RUSSIA: Start, buona la terza. Di Stefano Grazioli

 

Riportiamo qui di seguito un ottimo articolo di Stefano Grazioli, giornalista professionista esperto di politica internazionale, pubblicato su Limes e sul sito East Side Report. L’articolo analizza la sostanza dell’accordo di riduzione del numero di testate atomiche siglato tra Usa e Russia. E ne mette in luce le contraddizioni e i precedenti.

Certamente l’accordo Start (Strategic Arms Reduction Treaty) sottoscritto a Praga dal presidente russo Dmitri Medvedev e da quello americano Barack Obama è un passo in avanti nella direzione giusta. Un risultato “win-win”, come lo ha definito il Cremlino accettando volentieri la mano tesa dalla Casa Bianca. Tutti, insomma, hanno qualcosa da guadagnare. In questa situazione Obama può mostrare con un pizzico di orgoglio che il Nobel non è stato un regalo inutile e Medvedev (insieme con Putin) sorridere per le vagonate di rubli risparmiati a casa propria. I problemi sono altri.

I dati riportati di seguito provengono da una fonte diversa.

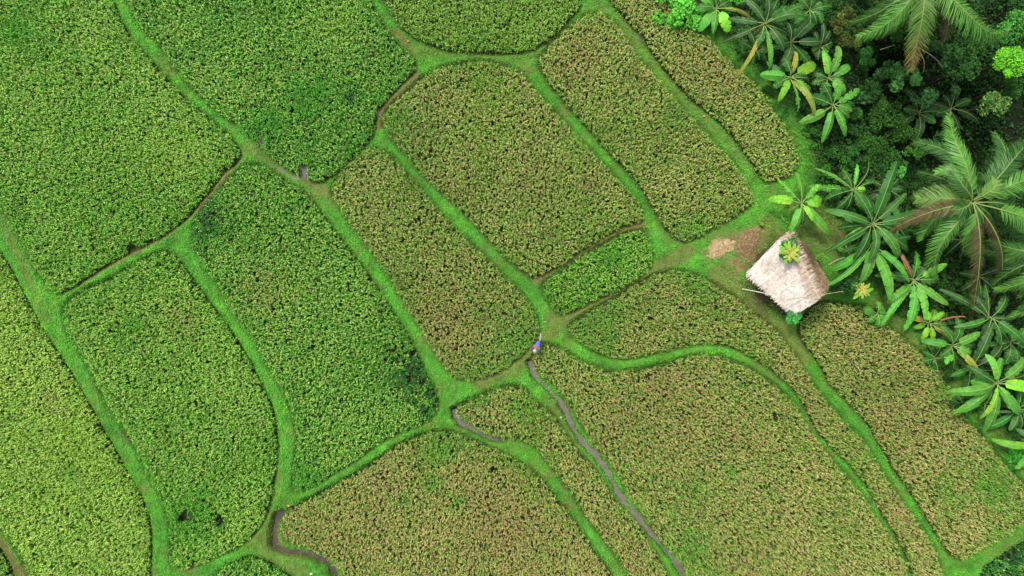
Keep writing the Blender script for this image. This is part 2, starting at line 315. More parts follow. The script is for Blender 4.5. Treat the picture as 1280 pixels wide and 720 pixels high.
for k, P in POLY.items():
    G, E, fr, lab = PINFO[k]
    sp = .152; lo, hi = P.min(0), P.max(0); th = rng.uniform(0, 1.5)
    n = int(np.max(hi-lo)/sp*1.6)+4
    g = (np.stack(np.meshgrid(np.arange(-n, n), np.arange(-n, n)), -1).reshape(-1, 2)*sp+rng.uniform(-.07, .07, (4*n*n, 2)))
    g = g@np.array([[math.cos(th), -math.sin(th)], [math.sin(th), math.cos(th)]])+(lo+hi)/2
    m = (g[:, 0] > lo[0]) & (g[:, 0] < hi[0]) & (g[:, 1] > lo[1]) & (g[:, 1] < hi[1]) & (abs(g[:, 0]) < 36.5) & (abs(g[:, 1]) < 22)
    g = g[m]; ins = inside(P, g[:, 0], g[:, 1]); d = segdist(P, g[:, 0], g[:, 1]); m = ins | (d < (.03 if k in 'ABCHOP' else .0)+.12*(noise2(g[:, 0], g[:, 1], .6, 52)-.45)); d = np.where(ins, d, 0)[m]; g = g[m]
    big = fbm(g[:, 0], g[:, 1], 5, 40)-.5; mid = fbm(g[:, 0], g[:, 1], 1.6, 44)-.5; sm = noise2(g[:, 0], g[:, 1], .55, 47)-.5
    gr = np.zeros(len(g)); dk = np.zeros(len(g)); br = np.zeros(len(g)); yl = np.zeros(len(g)); keep = np.ones(len(g), bool)
    for (kk, px, py, r, ef) in PATCH:
        if kk != k: continue
        c = W(px, py, ZC)[:2]; q = np.exp(-((g[:, 0]-c[0])**2+(g[:, 1]-c[1])**2)/(r/20)**2*(1+mid*1.5))
        if ef == 'g': gr = np.maximum(gr, q)
        if ef == 'd': dk = np.maximum(dk, q*sstep(.25, .6, noise2(g[:, 0], g[:, 1], .45, 53))); keep &= rng.random(len(g)) > .4*q*(noise2(g[:, 0], g[:, 1], .3, 54) > .5)
        if ef == 'b': br = np.maximum(br, q)
        if ef == 'y': yl = np.maximum(yl, q)
        if ef == 's': keep &= ~(q > rng.uniform(.25, .95, len(g)))
    keep &= rng.random(len(g)) > np.where(mid+.6*sm < -.36, .2, .03)
    g, d, big, mid, sm, gr, dk, br, yl = [q[keep] for q in (g, d, big, mid, sm, gr, dk, br, yl)]
    nh = len(g); hh = .78+.16*rng.standard_normal(nh)*.5+.2*mid+.1*big; hh = np.clip(hh, .5, 1.05)*(.9 if k != 'R' else .8)
    hh = hh*(1-.3*(1-sstep(.03, .3, d))*rng.random(nh)); z0 = np.full(nh, LEVEL[k])
    acc = Acc()
    edge = 1-sstep(.1, .8, d)
    frac = np.clip(fr+.45*big+.3*mid-.5*gr-.45*dk+.15*br-.25*edge*rng.random(nh), .03, .95)
    dr_ = fbm(g[:, 0], g[:, 1], 3.2, 49)-.5; br = np.clip(br+np.clip(dr_*2.4, 0, .8)*(fr > .45), 0, 1); frac = np.clip(frac+np.clip(dr_, -.4, 0)*.9*(fr > .45), .03, .95)
    for bi in range(10):
        ear = (rng.random(nh) < frac) & (bi < 7)
        top = bi < 7
        ang = rng.uniform(0, 2*PI, nh)
        rad = np.where(ear, rng.uniform(.065, .135, nh), rng.uniform(.08, .195, nh))
        w = np.where(ear, rng.uniform(.026, .044, nh), rng.uniform(.02, .038, nh))
        h0 = hh*np.where(ear, rng.uniform(.88, 1.03, nh), rng.uniform(.72, 1.08, nh) if top else rng.uniform(.4, .75, nh))
        dr = np.where(ear, rng.uniform(.03, .12, nh), rng.uniform(-.06, .12, nh))
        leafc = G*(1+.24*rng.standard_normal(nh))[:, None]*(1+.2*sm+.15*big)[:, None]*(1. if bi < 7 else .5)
        leafc = leafc*(1-.25*gr[:, None])+lin(84, 172, 60)*.25*gr[:, None]+0
        leafc = leafc*(1-.8*dk[:, None])+lin(36, 88, 44)*.8*dk[:, None]
        leafc = leafc*(1-.35*yl[:, None])+lin(150, 190, 60)*.35*yl[:, None]
        dead = rng.random(nh) < .02+.08*br+.07*(fr > .45)
        leafc = np.where(dead[:, None], lin(142, 120, 80)*rng.uniform(.7, 1.1, nh)[:, None], leafc)
        earc = E*(1+.18*rng.standard_normal(nh))[:, None]*(1-.12*br[:, None])
        earc = earc*(1-.4*br[:, None])+lin(180, 152, 98)*.4*br[:, None]
        rr = (rng.random(nh) < .12*(fr > .45)+.02)[:, None]; earc = np.where(rr, lin(158, 126, 84)*rng.uniform(.7, 1.1, nh)[:, None], earc)
        c = np.where(ear[:, None], earc, leafc)
        b = np.stack([g[:, 0]+rng.uniform(-.04, .04, nh), g[:, 1]+rng.uniform(-.04, .04, nh), z0], 1)
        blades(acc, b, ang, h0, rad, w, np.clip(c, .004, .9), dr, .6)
    o = acc.build('rice_foliage', M_rice)
    tag(o, lab, 'rice crop', 'plots of rice between the bunds', 'stuff')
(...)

Il nuovo Start – in realtà Start III – va a sostituire lo Start I sottoscritto da Mikhail Gorbaciov e George Bush nel 1991 ed entrato in vigore nel 1994 e lo Start II siglato da Bush e Boris Eltsin nel 1993 e ratificato solo nel 1996 dagli Usa e più tardi da Mosca. Una serie di accordi che hanno preso il via addirittura prima della fine della Guerra Fredda con Ronald Reagan alla Casa Bianca. Il nuovo Trattato di Praga limita a 1550 le testate atomiche e a 800 i vettori di lancio dei rispettivi Paesi, circa il 30 per cento in meno rispetto ai limiti fissati nel 2002. Vigerà anche un nuovo regime di ispezioni. Start resterà in vigore per dieci anni, poi si vedrà.

Ma come già accennato i problemi sono altri, non solo perché Obama ha bisogno di ratificare il Trattato entro le elezioni di mid term a novembre, quando rischia di perdere la maggioranza al Congresso e Medvedev-Putin si sono lasciati uno spiraglio aperto per uscire nel caso i piani americani di scudo spaziale in Europa Orientale ritornino all’ordine del giorno. Un progetto di difesa veramente comune potrebbe salvare capra e cavoli.

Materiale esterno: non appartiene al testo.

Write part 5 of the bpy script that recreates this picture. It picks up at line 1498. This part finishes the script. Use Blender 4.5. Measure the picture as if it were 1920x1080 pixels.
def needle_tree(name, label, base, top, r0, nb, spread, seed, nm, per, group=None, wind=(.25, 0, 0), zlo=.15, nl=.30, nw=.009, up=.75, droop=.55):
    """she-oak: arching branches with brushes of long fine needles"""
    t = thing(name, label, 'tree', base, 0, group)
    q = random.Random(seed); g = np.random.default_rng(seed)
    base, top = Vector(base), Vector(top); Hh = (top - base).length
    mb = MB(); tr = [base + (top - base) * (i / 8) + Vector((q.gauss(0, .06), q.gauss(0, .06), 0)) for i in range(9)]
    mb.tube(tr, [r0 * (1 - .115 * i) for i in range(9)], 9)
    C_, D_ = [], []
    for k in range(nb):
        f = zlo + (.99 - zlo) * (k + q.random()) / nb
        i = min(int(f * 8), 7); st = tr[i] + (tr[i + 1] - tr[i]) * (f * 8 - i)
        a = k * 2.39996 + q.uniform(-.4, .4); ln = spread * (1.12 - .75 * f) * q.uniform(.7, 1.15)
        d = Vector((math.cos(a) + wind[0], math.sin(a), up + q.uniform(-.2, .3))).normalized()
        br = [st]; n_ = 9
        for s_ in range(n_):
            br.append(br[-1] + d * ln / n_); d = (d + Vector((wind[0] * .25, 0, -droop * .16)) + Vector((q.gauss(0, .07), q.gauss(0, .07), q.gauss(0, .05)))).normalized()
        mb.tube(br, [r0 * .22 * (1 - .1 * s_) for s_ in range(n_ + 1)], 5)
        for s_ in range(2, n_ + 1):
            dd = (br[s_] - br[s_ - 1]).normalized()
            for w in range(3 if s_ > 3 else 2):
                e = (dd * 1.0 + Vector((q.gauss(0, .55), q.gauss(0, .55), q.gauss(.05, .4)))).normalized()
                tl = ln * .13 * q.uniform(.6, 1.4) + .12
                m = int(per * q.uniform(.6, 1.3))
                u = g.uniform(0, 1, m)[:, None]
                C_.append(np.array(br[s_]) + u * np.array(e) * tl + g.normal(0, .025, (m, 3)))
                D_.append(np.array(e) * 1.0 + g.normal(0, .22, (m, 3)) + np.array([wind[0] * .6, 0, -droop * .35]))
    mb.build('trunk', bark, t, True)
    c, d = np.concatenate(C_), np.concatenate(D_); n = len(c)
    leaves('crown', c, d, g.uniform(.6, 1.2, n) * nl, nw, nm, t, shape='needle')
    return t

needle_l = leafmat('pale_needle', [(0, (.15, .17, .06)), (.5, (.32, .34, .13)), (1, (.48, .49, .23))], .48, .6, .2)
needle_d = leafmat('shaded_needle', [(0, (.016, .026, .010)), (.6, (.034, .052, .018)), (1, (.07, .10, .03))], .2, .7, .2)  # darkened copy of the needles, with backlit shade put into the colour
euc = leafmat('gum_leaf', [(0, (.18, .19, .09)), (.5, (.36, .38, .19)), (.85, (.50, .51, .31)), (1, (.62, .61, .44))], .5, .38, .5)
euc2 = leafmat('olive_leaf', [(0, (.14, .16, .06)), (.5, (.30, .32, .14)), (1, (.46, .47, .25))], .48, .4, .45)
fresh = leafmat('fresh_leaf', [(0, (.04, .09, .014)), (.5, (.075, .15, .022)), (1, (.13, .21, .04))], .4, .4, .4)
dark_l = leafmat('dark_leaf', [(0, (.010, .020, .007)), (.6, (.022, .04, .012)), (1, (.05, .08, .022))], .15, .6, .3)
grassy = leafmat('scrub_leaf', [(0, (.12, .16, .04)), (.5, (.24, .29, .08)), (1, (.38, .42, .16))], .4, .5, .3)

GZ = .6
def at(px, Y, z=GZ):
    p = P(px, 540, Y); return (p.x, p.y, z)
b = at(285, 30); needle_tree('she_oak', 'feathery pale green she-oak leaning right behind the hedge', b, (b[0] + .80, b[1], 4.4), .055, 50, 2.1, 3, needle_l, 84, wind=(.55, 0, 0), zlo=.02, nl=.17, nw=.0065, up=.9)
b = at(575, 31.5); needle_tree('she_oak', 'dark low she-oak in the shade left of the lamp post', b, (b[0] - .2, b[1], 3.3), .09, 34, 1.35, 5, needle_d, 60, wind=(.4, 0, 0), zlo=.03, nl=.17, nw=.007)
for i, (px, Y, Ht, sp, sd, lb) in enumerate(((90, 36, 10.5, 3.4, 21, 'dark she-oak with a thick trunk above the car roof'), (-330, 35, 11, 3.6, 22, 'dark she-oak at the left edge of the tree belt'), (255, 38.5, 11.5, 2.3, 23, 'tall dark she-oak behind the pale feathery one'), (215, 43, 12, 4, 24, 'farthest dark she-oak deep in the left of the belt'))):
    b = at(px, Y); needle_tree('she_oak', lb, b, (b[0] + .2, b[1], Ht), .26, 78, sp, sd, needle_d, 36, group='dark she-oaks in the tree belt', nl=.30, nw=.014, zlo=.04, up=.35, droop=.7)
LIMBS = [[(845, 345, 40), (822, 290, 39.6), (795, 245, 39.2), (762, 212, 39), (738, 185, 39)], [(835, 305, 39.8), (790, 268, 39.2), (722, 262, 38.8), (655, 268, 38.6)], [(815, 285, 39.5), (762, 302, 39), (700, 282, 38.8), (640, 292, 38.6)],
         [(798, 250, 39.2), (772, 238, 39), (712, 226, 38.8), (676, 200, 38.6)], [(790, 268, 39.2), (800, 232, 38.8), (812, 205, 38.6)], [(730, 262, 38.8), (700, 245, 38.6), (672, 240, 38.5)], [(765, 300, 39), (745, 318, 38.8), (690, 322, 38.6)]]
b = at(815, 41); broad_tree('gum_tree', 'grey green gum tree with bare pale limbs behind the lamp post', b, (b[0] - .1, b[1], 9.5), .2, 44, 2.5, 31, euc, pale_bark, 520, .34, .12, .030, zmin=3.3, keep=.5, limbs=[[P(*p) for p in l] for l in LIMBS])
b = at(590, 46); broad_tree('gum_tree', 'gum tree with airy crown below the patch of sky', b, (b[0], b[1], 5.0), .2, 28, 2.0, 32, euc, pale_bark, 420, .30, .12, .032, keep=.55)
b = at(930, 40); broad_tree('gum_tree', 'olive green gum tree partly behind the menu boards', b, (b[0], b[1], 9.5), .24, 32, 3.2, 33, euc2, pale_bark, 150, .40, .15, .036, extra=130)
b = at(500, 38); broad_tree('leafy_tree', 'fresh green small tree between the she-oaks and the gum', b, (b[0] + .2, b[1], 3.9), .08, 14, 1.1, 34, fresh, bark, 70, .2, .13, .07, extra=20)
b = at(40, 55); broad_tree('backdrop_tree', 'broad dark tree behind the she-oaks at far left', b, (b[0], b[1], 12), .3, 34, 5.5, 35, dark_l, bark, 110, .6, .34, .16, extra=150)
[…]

L’assenza di Israele alla Conferenza sul disarmo di Washington (ci saranno sia Medvedev che Hu Jintao) è un segnale che il sogno di Obama per un mondo senza armi nucleari può trovare ostacoli improvvisi. Non solo quindi la questione iraniana, sulla quale Cremlino e Casa Bianca anche ieri a Praga hanno lasciato trasparire segnali di avvicinamento sulle ormai inevitabili sanzioni. Per il futuro appaiono poi più pericolosi non tanto i progetti atomici di singoli stati, quanto la possibile proliferazione a livello terroristico di “bombe sporche”.

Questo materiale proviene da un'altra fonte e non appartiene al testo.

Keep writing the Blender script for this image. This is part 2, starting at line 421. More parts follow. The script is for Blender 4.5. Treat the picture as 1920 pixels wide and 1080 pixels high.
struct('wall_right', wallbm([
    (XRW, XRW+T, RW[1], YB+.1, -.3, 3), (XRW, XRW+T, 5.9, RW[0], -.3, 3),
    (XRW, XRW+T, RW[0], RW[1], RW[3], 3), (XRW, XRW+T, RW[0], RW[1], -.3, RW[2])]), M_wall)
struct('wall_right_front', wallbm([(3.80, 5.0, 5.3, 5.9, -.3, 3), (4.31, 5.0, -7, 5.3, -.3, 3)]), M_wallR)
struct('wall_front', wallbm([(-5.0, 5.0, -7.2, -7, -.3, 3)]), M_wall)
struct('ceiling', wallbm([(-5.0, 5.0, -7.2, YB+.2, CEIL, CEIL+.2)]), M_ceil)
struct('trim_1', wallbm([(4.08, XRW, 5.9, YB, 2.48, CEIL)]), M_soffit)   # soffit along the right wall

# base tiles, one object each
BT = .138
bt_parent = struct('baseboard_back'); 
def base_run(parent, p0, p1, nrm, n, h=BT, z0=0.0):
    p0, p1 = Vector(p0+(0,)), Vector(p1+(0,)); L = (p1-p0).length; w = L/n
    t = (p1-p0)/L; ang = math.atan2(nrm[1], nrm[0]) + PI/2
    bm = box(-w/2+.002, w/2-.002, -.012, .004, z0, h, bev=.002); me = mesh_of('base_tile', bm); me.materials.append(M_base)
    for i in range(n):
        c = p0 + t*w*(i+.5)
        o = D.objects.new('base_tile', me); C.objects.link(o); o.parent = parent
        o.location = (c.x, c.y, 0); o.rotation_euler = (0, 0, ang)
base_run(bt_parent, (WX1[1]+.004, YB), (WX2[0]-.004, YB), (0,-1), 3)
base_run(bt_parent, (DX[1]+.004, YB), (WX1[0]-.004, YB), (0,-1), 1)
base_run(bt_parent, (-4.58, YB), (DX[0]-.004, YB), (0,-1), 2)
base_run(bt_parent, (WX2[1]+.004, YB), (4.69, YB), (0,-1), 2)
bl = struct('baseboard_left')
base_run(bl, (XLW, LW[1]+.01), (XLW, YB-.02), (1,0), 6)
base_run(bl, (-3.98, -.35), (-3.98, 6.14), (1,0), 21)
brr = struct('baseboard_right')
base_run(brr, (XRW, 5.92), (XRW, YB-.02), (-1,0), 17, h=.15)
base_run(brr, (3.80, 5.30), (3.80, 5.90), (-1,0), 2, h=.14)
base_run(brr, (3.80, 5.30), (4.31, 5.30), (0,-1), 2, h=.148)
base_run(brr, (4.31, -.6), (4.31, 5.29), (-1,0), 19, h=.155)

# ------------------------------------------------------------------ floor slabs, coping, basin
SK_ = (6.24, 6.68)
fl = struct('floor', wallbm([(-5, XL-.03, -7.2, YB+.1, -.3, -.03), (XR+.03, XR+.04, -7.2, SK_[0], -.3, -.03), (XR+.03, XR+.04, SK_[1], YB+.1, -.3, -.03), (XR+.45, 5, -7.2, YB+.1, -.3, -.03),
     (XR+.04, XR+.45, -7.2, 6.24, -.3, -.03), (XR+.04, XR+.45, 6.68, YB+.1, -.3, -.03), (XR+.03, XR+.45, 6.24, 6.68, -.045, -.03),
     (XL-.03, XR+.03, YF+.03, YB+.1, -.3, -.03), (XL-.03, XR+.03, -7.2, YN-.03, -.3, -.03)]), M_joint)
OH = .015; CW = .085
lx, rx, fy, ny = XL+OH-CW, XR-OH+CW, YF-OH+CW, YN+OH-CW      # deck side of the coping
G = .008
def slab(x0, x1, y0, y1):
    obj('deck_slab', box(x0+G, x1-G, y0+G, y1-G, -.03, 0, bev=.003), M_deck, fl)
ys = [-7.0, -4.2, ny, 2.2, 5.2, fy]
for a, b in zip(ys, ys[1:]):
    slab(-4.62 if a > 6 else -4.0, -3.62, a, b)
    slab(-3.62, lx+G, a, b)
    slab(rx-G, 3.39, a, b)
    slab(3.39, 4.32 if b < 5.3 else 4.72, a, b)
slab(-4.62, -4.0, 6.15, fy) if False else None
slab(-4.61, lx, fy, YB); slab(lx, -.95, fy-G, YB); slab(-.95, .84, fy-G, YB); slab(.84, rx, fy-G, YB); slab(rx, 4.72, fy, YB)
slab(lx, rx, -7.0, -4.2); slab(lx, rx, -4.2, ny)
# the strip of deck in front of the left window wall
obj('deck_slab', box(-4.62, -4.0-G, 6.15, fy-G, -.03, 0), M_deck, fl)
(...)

In sostanza l’accordo tra Obama e Medvedev ha comunque un alto valore simbolico e politico, perché segna la volontà di Washington e Mosca di aver messo alle spalle – almeno per il momento e fino a che i protagonisti saranno questi – gli episodi della guerra in Georgia e delle ingerenze americane in quello che Mosca considera ancora il proprio giardino di casa. È un pezzo al posto gusto nell’intricato puzzle geopolitico che coinvolge le potenze nucleari. Anche sui cieli di un’Europa passiva.